November 2022 Competitions

A selection of writing competitions I might enter during the coming month.

First, a few with deadlines on 1 November.

  • Globe Soup’s historical fiction challenge is interesting. £12 buys you a ticket, the colour of which determines the period in which the story (up to 4,000 words) must be set. Top prize is £1,000. Got my entry in already!
  • The Caledonia Novel Award is back. They want twenty pages of your novel plus a synopsis. Entry is £25 and you could win £1,500.
  • The. Commonwealth Short Story prize is free to enter, but offers £2,500 for regional winners and a grand prize of £5,000. You must be a citizen of a Commonwealth country: entries may be in English or in Bengali, Chinese, French, Greek, Kiswahili, Malay, Portuguese, Samoan, Tamil or Turkish.
  •  F(r)iction magazine wants stories between 1,001 (not 1,000, please!) and 7,500 words: it costs $15 to enter and top prize is $1,000.
  • For the Nilsen First Novel prize, you need to send your complete ms. It’s $25 to enter and the prize is $2,000. Novellas and collections of linked short stories can also be entered.
  • The John Steinbeck Award from Reed magazine wants stories up to 5,000 words: for an entry fee of $20 you could win $1,000.

Then we have a number of competitions with later deadlines.

  • The current Liar’s League contest closes on 6 November and is free to enter. Winning stories will be read by an actor in the Phoenix pub, where the author will get free beer all night (this is the London event – I believe there are similar ones in other cities).
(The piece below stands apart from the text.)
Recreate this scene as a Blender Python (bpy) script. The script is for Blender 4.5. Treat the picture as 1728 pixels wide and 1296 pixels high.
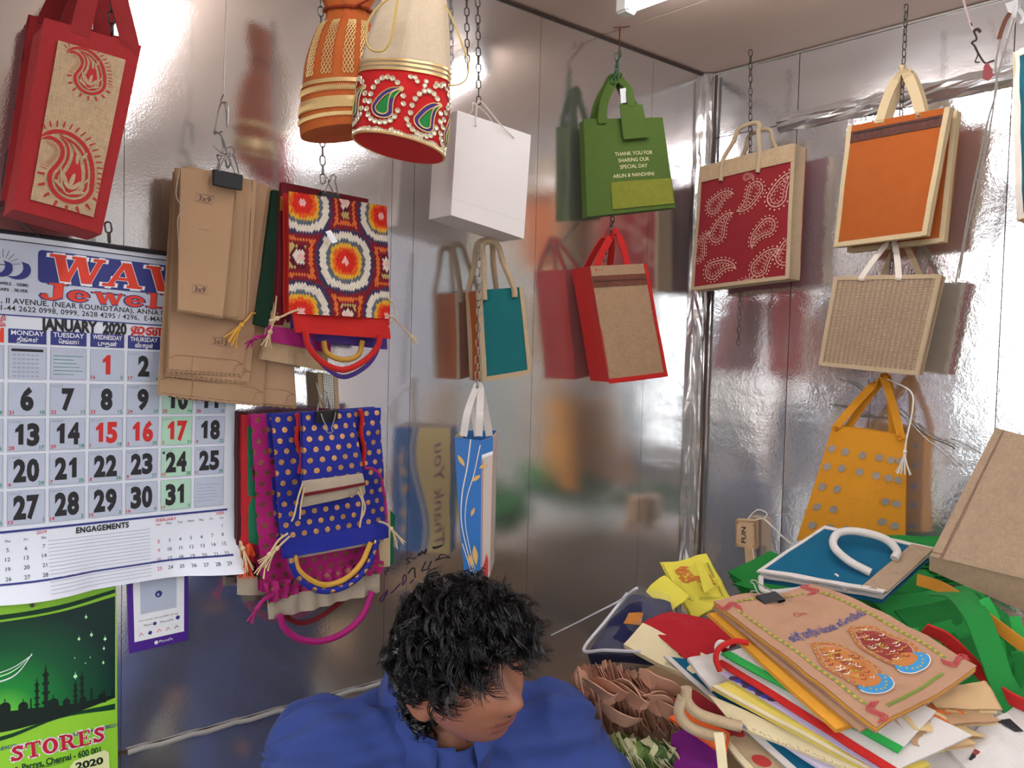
import bpy, bmesh, math, random
from math import sin, cos, pi, radians, sqrt, atan2, floor
from mathutils import Vector, Matrix, noise
from mathutils.geometry import tessellate_polygon
V = Vector
scene = bpy.context.scene
for o in list(bpy.data.objects): bpy.data.objects.remove(o)
COL = scene.collection

# ------------------------------------------------------------------ camera
FPX = 1375.0; PITCH = radians(2.4); ROLL = radians(1.47)
CAM = V((0, 0, 1.5))
FW = V((0, cos(PITCH), -sin(PITCH))); _u = V((0, sin(PITCH), cos(PITCH))); _x = V((1, 0, 0))
RX = cos(ROLL)*_x + sin(ROLL)*_u; UP = -sin(ROLL)*_x + cos(ROLL)*_u
cd = bpy.data.cameras.new('camera'); cam = bpy.data.objects.new('camera', cd); COL.objects.link(cam)
cd.sensor_fit = 'HORIZONTAL'; cd.sensor_width = 36; cd.lens = 36*FPX/1728; cd.clip_start = 0.02; cd.clip_end = 200
m = Matrix((RX, UP, -FW)).transposed().to_4x4(); m.translation = CAM; cam.matrix_world = m
scene.camera = cam
# ------------------------------------------------------------------ world: overcast daylight coming in through the open shop front
w = bpy.data.worlds.new('daylight'); scene.world = w; w.use_nodes = True
bg = w.node_tree.nodes['Background']; bg.inputs[0].default_value = (0.92, 0.96, 1.0, 1); bg.inputs[1].default_value = 3.4
scene.view_settings.view_transform = 'Standard'; scene.view_settings.look = 'None'
scene.view_settings.exposure = 0.7; scene.view_settings.gamma = 1.0; scene.view_settings.use_curve_mapping = False

# ------------------------------------------------------------------ pixel -> place helpers
def ray(px, py): return FW + RX*((px-864)/FPX) - UP*((py-648)/FPX)
def P(px, py, depth): return CAM + ray(px, py)*depth
def hit(px, py, p0, n):
    r = ray(px, py); return CAM + r*((p0-CAM).dot(n)/r.dot(n))
AL = radians(50.7); AR = radians(43.2); DW = 1.4
DL = V((sin(AL), cos(AL), 0)); NL = V((cos(AL), -sin(AL), 0)); PL = CAM - NL*DW          # left wall: direction, normal to the room, a point
CORNER = hit(1195, 128, PL, NL); CEIL = CORNER.z; CORNER = V((CORNER.x, CORNER.y, 0))
DR = V((sin(AR), -cos(AR), 0)); NR = V((-cos(AR), -sin(AR), 0))                             # right wall runs from the corner towards the front
def onL(px, py, off=0.0): return hit(px, py, PL+NL*off, NL)
def onR(px, py, off=0.0): return hit(px, py, CORNER+NR*off, NR)
ZV = V((0, 0, 1))

# ------------------------------------------------------------------ materials
MATS = {}
def nodes(name):
    m = bpy.data.materials.new(name); m.use_nodes = True
    nt = m.node_tree; b = nt.nodes['Principled BSDF']
    return m, nt, b
def lk(nt, a, b): nt.links.new(a, b)
def math_n(nt, op, a, b=None):
    n = nt.nodes.new('ShaderNodeMath'); n.operation = op
    for i, x in enumerate((a, b)):
        if x is None: continue
        if isinstance(x, (int, float)): n.inputs[i].default_value = x
        else: lk(nt, x, n.inputs[i])
    return n.outputs[0]
def mixc(nt, f, a, b):
    n = nt.nodes.new('ShaderNodeMix'); n.data_type = 'RGBA'
    if isinstance(f, (int, float)): n.inputs[0].default_value = f
    else: lk(nt, f, n.inputs[0])
    for i, x in ((6, a), (7, b)):
        if isinstance(x, tuple): n.inputs[i].default_value = (*x[:3], 1)
        else: lk(nt, x, n.inputs[i])
    return n.outputs[2]
def s2l(c):
    return tuple((x/255/12.92 if x <= 10 else ((x/255+.055)/1.055)**2.4) for x in c)
def noise_n(nt, co, scale, detail=3, rough=.6):
    n = nt.nodes.new('ShaderNodeTexNoise'); n.inputs['Scale'].default_value = scale
    n.inputs['Detail'].default_value = detail; n.inputs['Roughness'].default_value = rough
    if co is not None: lk(nt, co, n.inputs['Vector'])
    return n.outputs['Fac']
def mapn(nt, co, sx, sy, sz=1, rot=0):
    n = nt.nodes.new('ShaderNodeMapping'); n.inputs['Scale'].default_value = (sx, sy, sz); n.inputs['Rotation'].default_value = (0, 0, rot)
    lk(nt, co, n.inputs['Vector']); return n.outputs[0]
def bump_n(nt, h, b, strength, dist=.001):
    n = nt.nodes.new('ShaderNodeBump'); n.inputs['Strength'].default_value = strength; n.inputs['Distance'].default_value = dist
    lk(nt, h, n.inputs['Height']); lk(nt, n.outputs[0], b.inputs['Normal'])
def fabric(name, rgb, weave=900, var=.18, rough=.88, jute=0.0, sheen=0.2, bump=.5, dots=None, rgb2=None):
    """woven cloth; rgb are sRGB 0-255 values; UV is in metres. dots=(pitch, radius, rgb): a staggered foil-dot print"""
    if name in MATS: return MATS[name]
    m, nt, b = nodes(name); c = s2l(rgb)
    uv = nt.nodes.new('ShaderNodeUVMap').outputs[0]
    wx = nt.nodes.new('ShaderNodeTexWave'); wx.bands_direction = 'X'; wx.inputs['Scale'].default_value = weave/6.283*2; wx.inputs['Distortion'].default_value = 1.5; wx.inputs['Detail Scale'].default_value = 3
    wy = nt.nodes.new('ShaderNodeTexWave'); wy.bands_direction = 'Y'; wy.inputs['Scale'].default_value = weave/6.283*2; wy.inputs['Distortion'].default_value = 1.5; wy.inputs['Detail Scale'].default_value = 3
    lk(nt, uv, wx.inputs[0]); lk(nt, uv, wy.inputs[0])
    h = math_n(nt, 'MULTIPLY', wx.outputs['Fac'], wy.outputs['Fac'])
    big = noise_n(nt, uv, 35, 4)
    fx = noise_n(nt, mapn(nt, uv, 60, weave*1.1), 1, 2); fy = noise_n(nt, mapn(nt, uv, weave*1.1, 60), 1, 2)
    fib = math_n(nt, 'ADD', fx, fy)                                  # 0..2
    k = math_n(nt, 'ADD', math_n(nt, 'MULTIPLY', math_n(nt, 'SUBTRACT', big, .5), var*1.2),
               math_n(nt, 'MULTIPLY', math_n(nt, 'SUBTRACT', fib, 1.0), var*(1.2+5*jute)))
    k = math_n(nt, 'ADD', k, 1.0)
    col = c if rgb2 is None else mixc(nt, math_n(nt, 'GREATER_THAN', noise_n(nt, uv, 18, 2), .55), c, s2l(rgb2))
    if dots:
        sep = nt.nodes.new('ShaderNodeSeparateXYZ'); lk(nt, uv, sep.inputs[0])
        pch, rad, drgb = dots
        gy = math_n(nt, 'DIVIDE', sep.outputs[1], pch*.866); row = math_n(nt, 'FLOOR', gy)
        gx = math_n(nt, 'ADD', math_n(nt, 'DIVIDE', sep.outputs[0], pch), math_n(nt, 'MULTIPLY', math_n(nt, 'MODULO', math_n(nt, 'ADD', row, 100), 2), .5))
        dx = math_n(nt, 'MULTIPLY', math_n(nt, 'SUBTRACT', math_n(nt, 'FRACT', math_n(nt, 'ADD', gx, 100)), .5), pch)
        dy = math_n(nt, 'MULTIPLY', math_n(nt, 'SUBTRACT', math_n(nt, 'FRACT', math_n(nt, 'ADD', gy, 100)), .5), pch*.866)
        d = math_n(nt, 'SQRT', math_n(nt, 'ADD', math_n(nt, 'MULTIPLY', dx, dx), math_n(nt, 'MULTIPLY', dy, dy)))
        f = math_n(nt, 'LESS_THAN', d, rad)
        col = mixc(nt, f, c, s2l(drgb)); lk(nt, math_n(nt, 'MULTIPLY', f, .75), b.inputs['Metallic'])
        lk(nt, math_n(nt, 'SUBTRACT', rough, math_n(nt, 'MULTIPLY', f, .45)), b.inputs['Roughness'])
    else:
        b.inputs['Roughness'].default_value = rough
    vm = nt.nodes.new('ShaderNodeVectorMath'); vm.operation = 'SCALE'
    if isinstance(col, tuple): vm.inputs[0].default_value = col
    else: lk(nt, col, vm.inputs[0])
    lk(nt, k, vm.inputs['Scale']); lk(nt, vm.outputs[0], b.inputs['Base Color'])
    b.inputs['Sheen Weight'].default_value = sheen*.3; b.inputs['Specular IOR Level'].default_value = .25
    bump_n(nt, math_n(nt, 'ADD', h, math_n(nt, 'MULTIPLY', fib, .6)), b, bump, .0006)
    MATS[name] = m; return m
def plain(name, rgb, rough=.5, metal=0.0, var=.08, scale=40, bump=0.0, spec=.4, emit=None, trans=0.0, coat=0.0):
    if name in MATS: return MATS[name]
    m, nt, b = nodes(name); c = s2l(rgb)
    co = nt.nodes.new('ShaderNodeTexCoord').outputs['Object']
    n = noise_n(nt, co, scale, 4)
    k = math_n(nt, 'ADD', math_n(nt, 'MULTIPLY', math_n(nt, 'SUBTRACT', n, .5), var*2), 1.0)
    vm = nt.nodes.new('ShaderNodeVectorMath'); vm.operation = 'SCALE'; vm.inputs[0].default_value = c; lk(nt, k, vm.inputs['Scale'])
    lk(nt, vm.outputs[0], b.inputs['Base Color'])
    b.inputs['Roughness'].default_value = rough; b.inputs['Metallic'].default_value = metal; b.inputs['Specular IOR Level'].default_value = spec
    if bump: bump_n(nt, n, b, bump, .004)
    if emit: b.inputs['Emission Color'].default_value = (*s2l(emit[0]), 1); b.inputs['Emission Strength'].default_value = emit[1]
    if trans: b.inputs['Transmission Weight'].default_value = trans; b.inputs['IOR'].default_value = 1.35
    if coat: b.inputs['Coat Weight'].default_value = coat; b.inputs['Coat Roughness'].default_value = .2
    MATS[name] = m; return m
def attr_cloth(name, rough=.85, weave=700):
    """cloth whose yarn colours are stored per stitch in the attribute Col"""
    if name in MATS: return MATS[name]
    m, nt, b = nodes(name); a = nt.nodes.new('ShaderNodeAttribute'); a.attribute_name = 'Col'
    uv = nt.nodes.new('ShaderNodeUVMap').outputs[0]
    n = noise_n(nt, uv, weave, 2); k = math_n(nt, 'ADD', math_n(nt, 'MULTIPLY', n, .7), .65)
    vm = nt.nodes.new('ShaderNodeVectorMath'); vm.operation = 'SCALE'; lk(nt, a.outputs['Color'], vm.inputs[0]); lk(nt, k, vm.inputs['Scale'])
    lk(nt, vm.outputs[0], b.inputs['Base Color']); b.inputs['Roughness'].default_value = rough; b.inputs['Specular IOR Level'].default_value = .2
    bump_n(nt, n, b, .5, .0008)
    MATS[name] = m; return m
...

Ken Towl, my esteemed colleague in a couple of writing groups, has won this three times, but is selflessly keen to encourage more competitors to have a go. This time round stories should be festive and on the theme of ‘hopes and fears’. 
  • The Writer magazine wants up to 2,000 words: entry is $30, top prize $1,000 and the closing date is 8 November.
  • The Neilma Sidney prize allows up to 3,000 words on the subject of travel. Entry is $12 and first prize $5,000 (Australian dollars, I presume). The deadline is 14 November.
  • A Smokelong is a story of 1,500 words, just a bit longer than flash: however, the Smokelong Quarterly currently wants flash stories (no more than 1,000 words). Entry fees are a bit complex, but it’s basically $14: top prize is $2,500 and the deadline is 15 November.
  • The Barry Hannah Prize, from the Yalobusha Review, has an entry fee of $5 and a prize of $500. Entries can be up to 4,000 words and must be on the theme ‘Departures and Arrivals’: they want fiction that pushes the boundaries or is experimental in content or form. The deadline is 18 November.
  • Those sturdy folk the Wenlock Olympians are running their event again. £5 to enter, a prize of £150,  up to 2,500 words, and a deadline of 23 November.

The rest all have a deadline of 30 November.

  • Banbury Writer’s Café want up to 1,500 words (a smokelong?): it’s free to enter and you could win £50. Entries must be inspired by one of the picture prompts they provide.
  • The Plaza Prizes actually specify that they want smokelongs. £14 for your first entry then £7 for extra goes: the prize is £1,000.
  • While we’re going short, let’s go really micro with Doug Weller’s Six Word Wonder contest. Free to enter, the form encourages multiple attempts, and you can win $100. Six words, no fee, win $100.
  • Finally, I’m dreaming of a green Christmas. The EcoSanta contest wants tales (1000 words) of St Nick going ecological. £5 to enter, win £100.

If you get somewhere with one of these, let me know!